# [What is needed]
Print the lines of the data, starting with the first, up to and including the line where "nt else -st['vol']-.004)" appears.

# [Dataset extract]
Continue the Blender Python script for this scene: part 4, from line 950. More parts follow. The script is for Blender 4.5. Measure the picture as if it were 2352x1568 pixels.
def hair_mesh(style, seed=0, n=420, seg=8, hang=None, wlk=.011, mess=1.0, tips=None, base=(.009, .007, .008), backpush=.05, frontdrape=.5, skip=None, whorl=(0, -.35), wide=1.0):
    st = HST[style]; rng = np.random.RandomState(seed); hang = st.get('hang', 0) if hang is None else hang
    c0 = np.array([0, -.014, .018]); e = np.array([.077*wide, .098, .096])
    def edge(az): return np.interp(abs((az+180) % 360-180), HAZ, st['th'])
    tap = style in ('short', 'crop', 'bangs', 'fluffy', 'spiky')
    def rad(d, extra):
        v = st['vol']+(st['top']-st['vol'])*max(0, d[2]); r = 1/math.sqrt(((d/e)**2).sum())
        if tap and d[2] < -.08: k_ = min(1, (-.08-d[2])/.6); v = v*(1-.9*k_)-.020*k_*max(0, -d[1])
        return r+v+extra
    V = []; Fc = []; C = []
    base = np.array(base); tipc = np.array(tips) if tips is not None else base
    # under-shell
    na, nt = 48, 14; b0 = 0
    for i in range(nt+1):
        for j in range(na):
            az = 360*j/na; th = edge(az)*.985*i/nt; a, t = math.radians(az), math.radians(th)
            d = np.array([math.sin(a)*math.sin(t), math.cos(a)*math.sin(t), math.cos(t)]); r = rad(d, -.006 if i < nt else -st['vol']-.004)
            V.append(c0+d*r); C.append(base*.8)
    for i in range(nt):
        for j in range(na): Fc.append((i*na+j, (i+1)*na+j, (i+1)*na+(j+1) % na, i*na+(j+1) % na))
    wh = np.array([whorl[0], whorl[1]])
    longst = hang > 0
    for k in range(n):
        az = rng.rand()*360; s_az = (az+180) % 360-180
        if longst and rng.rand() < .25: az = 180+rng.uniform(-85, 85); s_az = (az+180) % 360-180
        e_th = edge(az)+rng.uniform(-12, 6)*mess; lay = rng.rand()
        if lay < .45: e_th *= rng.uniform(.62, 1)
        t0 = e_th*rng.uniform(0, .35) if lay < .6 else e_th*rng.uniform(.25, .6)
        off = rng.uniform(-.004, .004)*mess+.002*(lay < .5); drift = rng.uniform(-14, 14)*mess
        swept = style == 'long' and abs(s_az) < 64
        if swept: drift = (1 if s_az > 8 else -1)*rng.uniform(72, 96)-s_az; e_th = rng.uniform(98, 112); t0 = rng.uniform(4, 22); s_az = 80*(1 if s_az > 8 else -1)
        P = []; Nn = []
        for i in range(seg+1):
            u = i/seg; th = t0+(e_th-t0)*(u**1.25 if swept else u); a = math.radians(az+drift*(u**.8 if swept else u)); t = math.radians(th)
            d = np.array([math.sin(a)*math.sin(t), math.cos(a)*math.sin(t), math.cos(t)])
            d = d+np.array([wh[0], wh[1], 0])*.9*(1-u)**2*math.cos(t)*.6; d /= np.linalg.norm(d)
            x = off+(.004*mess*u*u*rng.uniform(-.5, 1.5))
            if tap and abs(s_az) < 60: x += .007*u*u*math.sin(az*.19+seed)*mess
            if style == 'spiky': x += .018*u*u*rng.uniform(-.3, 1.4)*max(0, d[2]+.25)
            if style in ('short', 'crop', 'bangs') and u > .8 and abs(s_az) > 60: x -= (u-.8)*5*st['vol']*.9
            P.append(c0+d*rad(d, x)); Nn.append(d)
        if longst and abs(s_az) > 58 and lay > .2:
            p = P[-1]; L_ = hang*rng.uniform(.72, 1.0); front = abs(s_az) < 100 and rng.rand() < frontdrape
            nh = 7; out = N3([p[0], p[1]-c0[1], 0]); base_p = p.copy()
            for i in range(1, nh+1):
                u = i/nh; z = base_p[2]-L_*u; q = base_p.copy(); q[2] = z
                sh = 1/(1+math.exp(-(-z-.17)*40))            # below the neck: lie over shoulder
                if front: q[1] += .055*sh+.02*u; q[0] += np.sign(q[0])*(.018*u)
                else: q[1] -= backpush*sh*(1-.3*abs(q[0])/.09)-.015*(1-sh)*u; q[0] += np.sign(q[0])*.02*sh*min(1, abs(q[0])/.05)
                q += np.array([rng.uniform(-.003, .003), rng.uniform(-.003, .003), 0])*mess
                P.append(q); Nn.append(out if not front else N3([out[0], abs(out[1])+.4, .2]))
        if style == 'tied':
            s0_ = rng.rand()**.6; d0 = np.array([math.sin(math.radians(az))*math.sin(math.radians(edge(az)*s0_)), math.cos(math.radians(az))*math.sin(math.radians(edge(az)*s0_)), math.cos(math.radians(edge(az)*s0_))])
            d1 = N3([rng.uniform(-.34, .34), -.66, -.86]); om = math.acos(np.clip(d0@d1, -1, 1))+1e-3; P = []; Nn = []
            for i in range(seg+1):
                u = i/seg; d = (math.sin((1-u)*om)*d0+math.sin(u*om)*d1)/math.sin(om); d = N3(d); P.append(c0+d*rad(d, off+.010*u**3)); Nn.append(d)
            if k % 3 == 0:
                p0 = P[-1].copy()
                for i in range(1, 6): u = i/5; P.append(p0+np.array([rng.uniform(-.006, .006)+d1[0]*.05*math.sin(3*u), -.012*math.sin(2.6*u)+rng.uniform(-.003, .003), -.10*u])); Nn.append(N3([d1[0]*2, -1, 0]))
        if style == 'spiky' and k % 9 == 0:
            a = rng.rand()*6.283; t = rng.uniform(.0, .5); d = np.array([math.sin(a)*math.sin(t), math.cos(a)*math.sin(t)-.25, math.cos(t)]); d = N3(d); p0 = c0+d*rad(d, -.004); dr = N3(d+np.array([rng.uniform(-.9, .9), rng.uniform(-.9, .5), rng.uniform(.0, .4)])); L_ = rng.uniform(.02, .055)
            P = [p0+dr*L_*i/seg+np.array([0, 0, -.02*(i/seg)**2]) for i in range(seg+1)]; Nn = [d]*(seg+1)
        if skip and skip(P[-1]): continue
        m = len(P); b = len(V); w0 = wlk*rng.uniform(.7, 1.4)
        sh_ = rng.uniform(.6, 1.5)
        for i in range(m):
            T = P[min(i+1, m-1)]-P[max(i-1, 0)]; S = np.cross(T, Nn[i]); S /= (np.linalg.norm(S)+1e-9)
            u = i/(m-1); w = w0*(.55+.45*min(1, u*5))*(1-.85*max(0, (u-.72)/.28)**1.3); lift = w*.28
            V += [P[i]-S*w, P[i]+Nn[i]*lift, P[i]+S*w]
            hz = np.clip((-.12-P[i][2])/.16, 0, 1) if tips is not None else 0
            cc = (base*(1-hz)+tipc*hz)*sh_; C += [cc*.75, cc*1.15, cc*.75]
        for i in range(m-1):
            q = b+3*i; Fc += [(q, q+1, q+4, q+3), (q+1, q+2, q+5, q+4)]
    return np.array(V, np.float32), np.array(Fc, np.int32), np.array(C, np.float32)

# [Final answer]
Continue the Blender Python script for this scene: part 4, from line 950. More parts follow. The script is for Blender 4.5. Measure the picture as if it were 2352x1568 pixels.
def hair_mesh(style, seed=0, n=420, seg=8, hang=None, wlk=.011, mess=1.0, tips=None, base=(.009, .007, .008), backpush=.05, frontdrape=.5, skip=None, whorl=(0, -.35), wide=1.0):
    st = HST[style]; rng = np.random.RandomState(seed); hang = st.get('hang', 0) if hang is None else hang
    c0 = np.array([0, -.014, .018]); e = np.array([.077*wide, .098, .096])
    def edge(az): return np.interp(abs((az+180) % 360-180), HAZ, st['th'])
    tap = style in ('short', 'crop', 'bangs', 'fluffy', 'spiky')
    def rad(d, extra):
        v = st['vol']+(st['top']-st['vol'])*max(0, d[2]); r = 1/math.sqrt(((d/e)**2).sum())
        if tap and d[2] < -.08: k_ = min(1, (-.08-d[2])/.6); v = v*(1-.9*k_)-.020*k_*max(0, -d[1])
        return r+v+extra
    V = []; Fc = []; C = []
    base = np.array(base); tipc = np.array(tips) if tips is not None else base
    # under-shell
    na, nt = 48, 14; b0 = 0
    for i in range(nt+1):
        for j in range(na):
            az = 360*j/na; th = edge(az)*.985*i/nt; a, t = math.radians(az), math.radians(th)
            d = np.array([math.sin(a)*math.sin(t), math.cos(a)*math.sin(t), math.cos(t)]); r = rad(d, -.006 if i < nt else -st['vol']-.004)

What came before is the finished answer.